Happy Summer Solstice!

Today marks the first day of summer and the Solstice-the longest day of the year. Much of the country is under an extreme heat wave and the West is experiencing record- breaking heat, forest fires, and drought. Here in the Hill Country of Texas we are having heat in the low 90’s which is pretty normal for this time of year. In March and April, we had quite a bit of rain, and by the end of the week there is forecast for some thunder showers. We are grateful for the rain.


Solstice reminds me of Chaco Canyon National Historical Park in Northwestern NM. Early Puebloan cultures marked the course of the sun with special rock formations and carvings. In Chaco they built the “Sun Dagger” to mark the passage of the sun, and the largest kiva had special nichos on the wall that the rising sun on that day would accentuate.

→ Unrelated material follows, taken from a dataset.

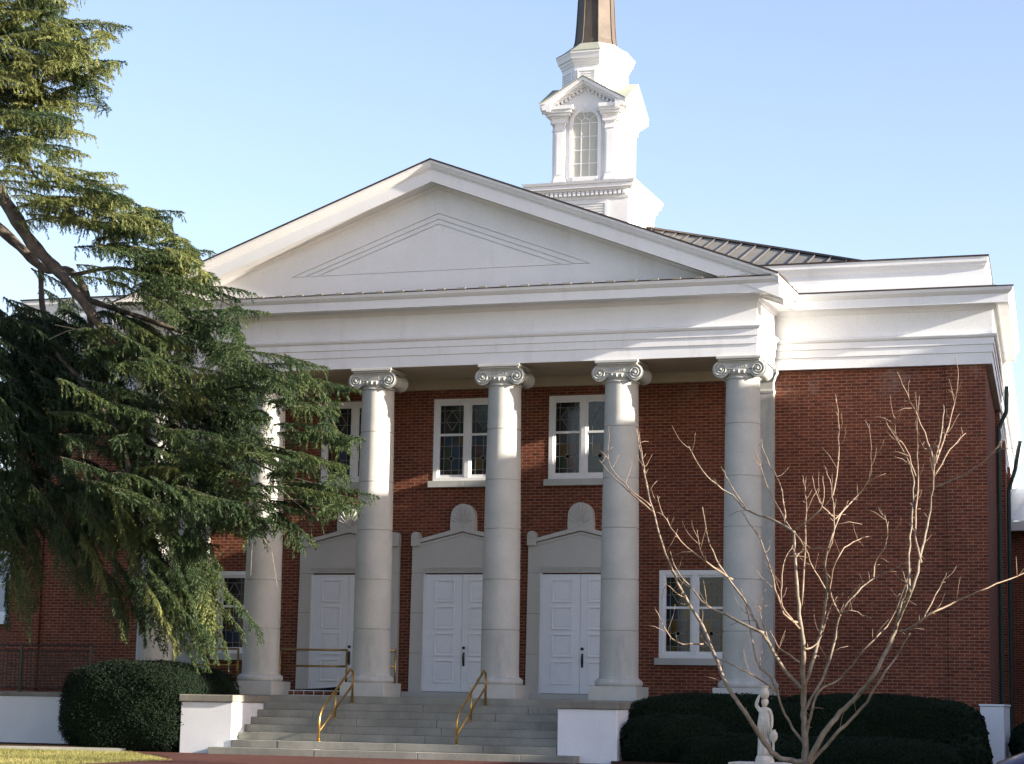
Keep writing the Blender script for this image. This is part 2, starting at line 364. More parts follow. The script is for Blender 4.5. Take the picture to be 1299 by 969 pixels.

In 2019 we put on a special program there to celebrate the Solstice. We did a lecture on chocolate in Meso America and its journey to remote places like Chaco Canyon through trading. Cacao beans were traded, along with scarlet macaws and turquoise by early inhabitants there. The birds could not survive the harsh winters, but cacao beans, stored in ceramic pots could survive. In 1999 an archeology expedition, head by Patricia Crown unearthed over 100 black and white patterned clay vessels. When tested in a lab, they revealed theobromine, the active ingredient found only in cacao. The beans themselves were long gone, eaten by rodents or used by people themselves, but the chemical fingerprints of cacao remained intact. We can only guess if they made hot beverages from the beans but that certainly would have been desirable in cold ,harsh winters.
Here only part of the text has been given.